2009/10/17

Jürgen Neffe: The disembodied book

I just found this, thanks to my friend Eva's link to a page with excerpts from Herta Müller's poems and new novel -- and much else in English about contemporary German literature. Jürgen Neffe: The disembodied book - signandsight

I'm convinced that Neffe is right: a book needs an author, but an author doesn't need a "book" as we've known it up to now. That is, a bound block of paper pages. His essay has got me thinking about my own work: three novels (one just finished, two older ones never sold) and a collection of short stories (published long ago and now barely available). Why not publish these myself?

The reason I've hesitated is that I feared that, with out the imprimatur of a reputable publishing house, nobody would read them.

But -- Why can't I become the reputable publisher? This means more than just promoting my work, though it implies that too.
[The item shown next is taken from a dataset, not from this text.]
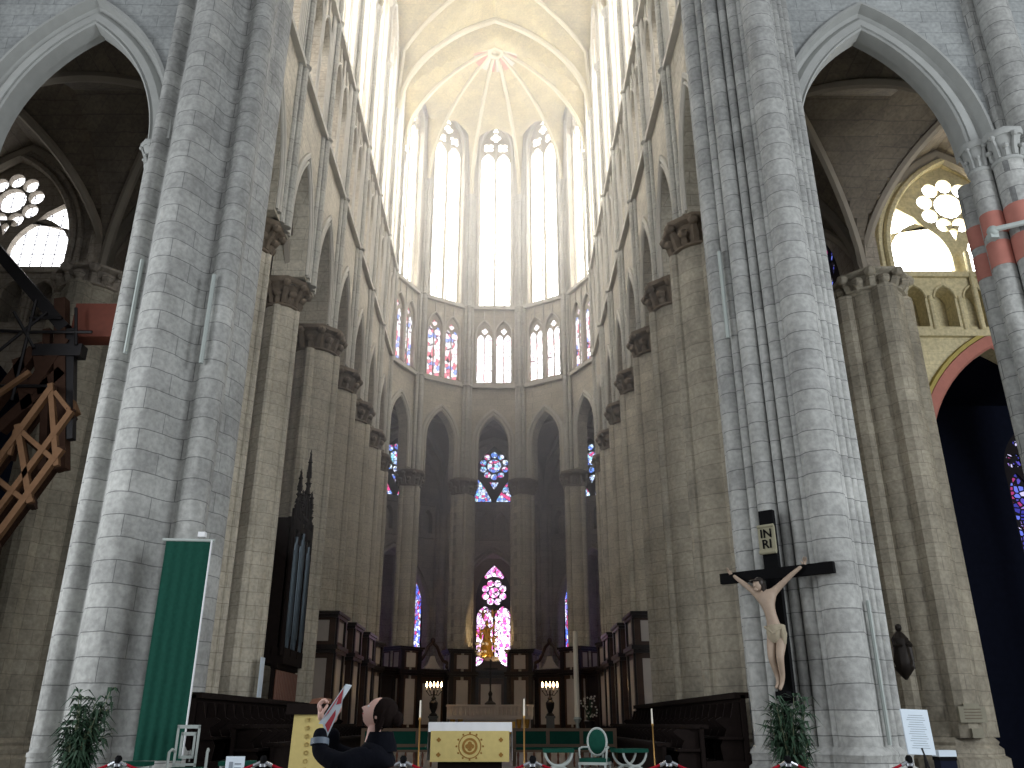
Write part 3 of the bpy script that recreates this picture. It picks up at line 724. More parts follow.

YouTube, FaceBook, blogs, etc. can put titles and blurbs before your eyes, but that's not enough. The main thing is to build a reputation for putting out words worth reading. I've already got a start. There must already be at least two dozen people who expect that from me. Actually, if everybody who bought any of my books remembered my name, it would be a more like tens of thousands -- but I don't suppose they all do. If I can interest some of them to read my new novel or my about-to-be expanded short-story collection, and they recommend them to others, I'm off to a good start. Not riches or fame, probably, but readers and conversation partners.

I'm serious, folks. I have already exhausted my list of potential literary agents for going through the old, obsolescent route (selling to print publisher). Two are still pending (they've got the book or a sample and are supposedly considering), and I'll give them a couple of more weeks to respond. If (as I expect) they say "no", I publish myself. Not on paper ("print-on-demand" strikes me as a technology that was obsolete at birth), but on any of the emerging Internet vehicles. We don't need to let all that old publishing apparatus get between us.